■ **DESCRIPTION OF THE TASK**
Give back the full listing, character for character, with no pictures.

■ **MATERIAL PROVIDED**
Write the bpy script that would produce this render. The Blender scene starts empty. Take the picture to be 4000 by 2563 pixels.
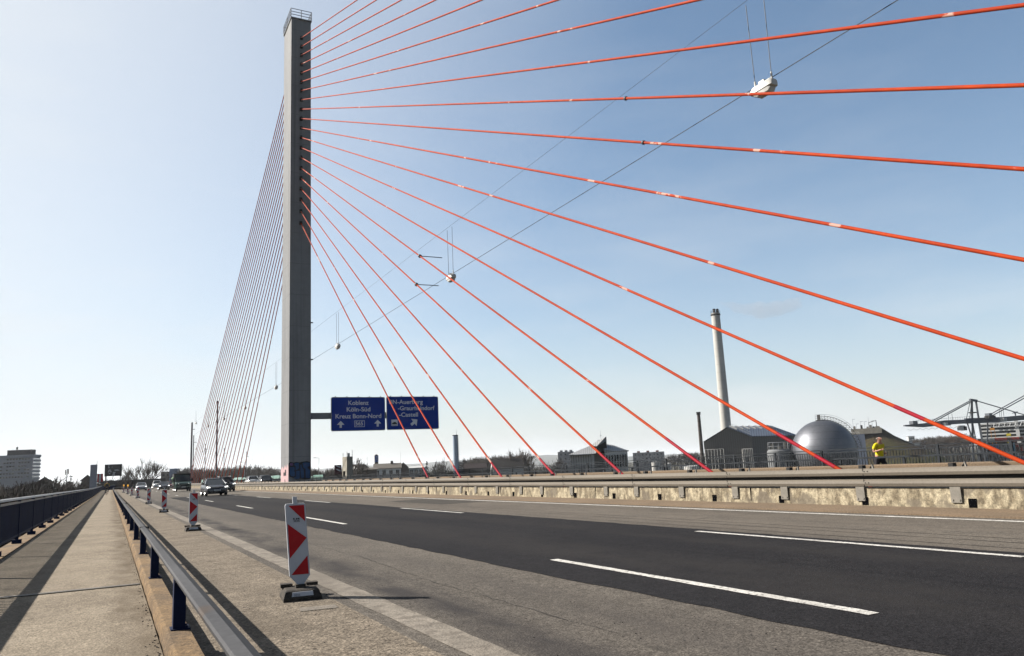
import bpy, bmesh, math, random
from mathutils import Vector, Matrix, Euler
R_ = random.Random(7)
rad = math.radians
S = bpy.context.scene
COL = S.collection

# ------------------------------------------------------------------ camera
CAMZ = 1.24
F, CX, CY = 3000.0, 2000.0, 1281.5
def _ray(px, py):
    return Vector((px - CX, -(py - CY), -F)).normalized()
_u = _ray(1224, -15500); _f = _ray(432, 1882)
_f = (_f - _u * _f.dot(_u)).normalized(); _r = _f.cross(_u)
RM = Matrix((_r, _f, _u))                      # world = RM @ camera space
def wray(px, py): return RM @ Vector((px - CX, -(py - CY), -F))
def at(px, py, d):                             # point seen at a photo pixel, d metres along the lens axis
    return RM @ Vector(((px - CX) / F * d, -(py - CY) / F * d, -d)) + Vector((0, 0, CAMZ))
def atX(px, py, X):
    d = wray(px, py); d = d * (X / d.x); d.z += CAMZ; return d
def atY(px, py, Y):
    d = wray(px, py); d = d * (Y / d.y); d.z += CAMZ; return d
cam_d = bpy.data.cameras.new('camera'); cam = bpy.data.objects.new('camera', cam_d); COL.objects.link(cam)
cam_d.lens = 27.0; cam_d.sensor_width = 36.0; cam_d.sensor_fit = 'HORIZONTAL'
cam_d.clip_start = 0.1; cam_d.clip_end = 30000
cam.matrix_world = Matrix.Translation((0, 0, CAMZ)) @ RM.to_4x4()
S.camera = cam

def zr(y):                                     # the deck falls gently away from the camera
    return -0.0024 * y if y < 100 else -0.24
YB = [-14, 0, 20, 60, 100, 180, 300]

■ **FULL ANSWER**
Write the bpy script that would produce this render. The Blender scene starts empty. Take the picture to be 4000 by 2563 pixels.
import bpy, bmesh, math, random
from mathutils import Vector, Matrix, Euler
R_ = random.Random(7)
rad = math.radians
S = bpy.context.scene
COL = S.collection

# ------------------------------------------------------------------ camera
CAMZ = 1.24
F, CX, CY = 3000.0, 2000.0, 1281.5
def _ray(px, py):
    return Vector((px - CX, -(py - CY), -F)).normalized()
_u = _ray(1224, -15500); _f = _ray(432, 1882)
_f = (_f - _u * _f.dot(_u)).normalized(); _r = _f.cross(_u)
RM = Matrix((_r, _f, _u))                      # world = RM @ camera space
def wray(px, py): return RM @ Vector((px - CX, -(py - CY), -F))
def at(px, py, d):                             # point seen at a photo pixel, d metres along the lens axis
    return RM @ Vector(((px - CX) / F * d, -(py - CY) / F * d, -d)) + Vector((0, 0, CAMZ))
def atX(px, py, X):
    d = wray(px, py); d = d * (X / d.x); d.z += CAMZ; return d
def atY(px, py, Y):
    d = wray(px, py); d = d * (Y / d.y); d.z += CAMZ; return d
cam_d = bpy.data.cameras.new('camera'); cam = bpy.data.objects.new('camera', cam_d); COL.objects.link(cam)
cam_d.lens = 27.0; cam_d.sensor_width = 36.0; cam_d.sensor_fit = 'HORIZONTAL'
cam_d.clip_start = 0.1; cam_d.clip_end = 30000
cam.matrix_world = Matrix.Translation((0, 0, CAMZ)) @ RM.to_4x4()
S.camera = cam

def zr(y):                                     # the deck falls gently away from the camera
    return -0.0024 * y if y < 100 else -0.24
YB = [-14, 0, 20, 60, 100, 180, 300]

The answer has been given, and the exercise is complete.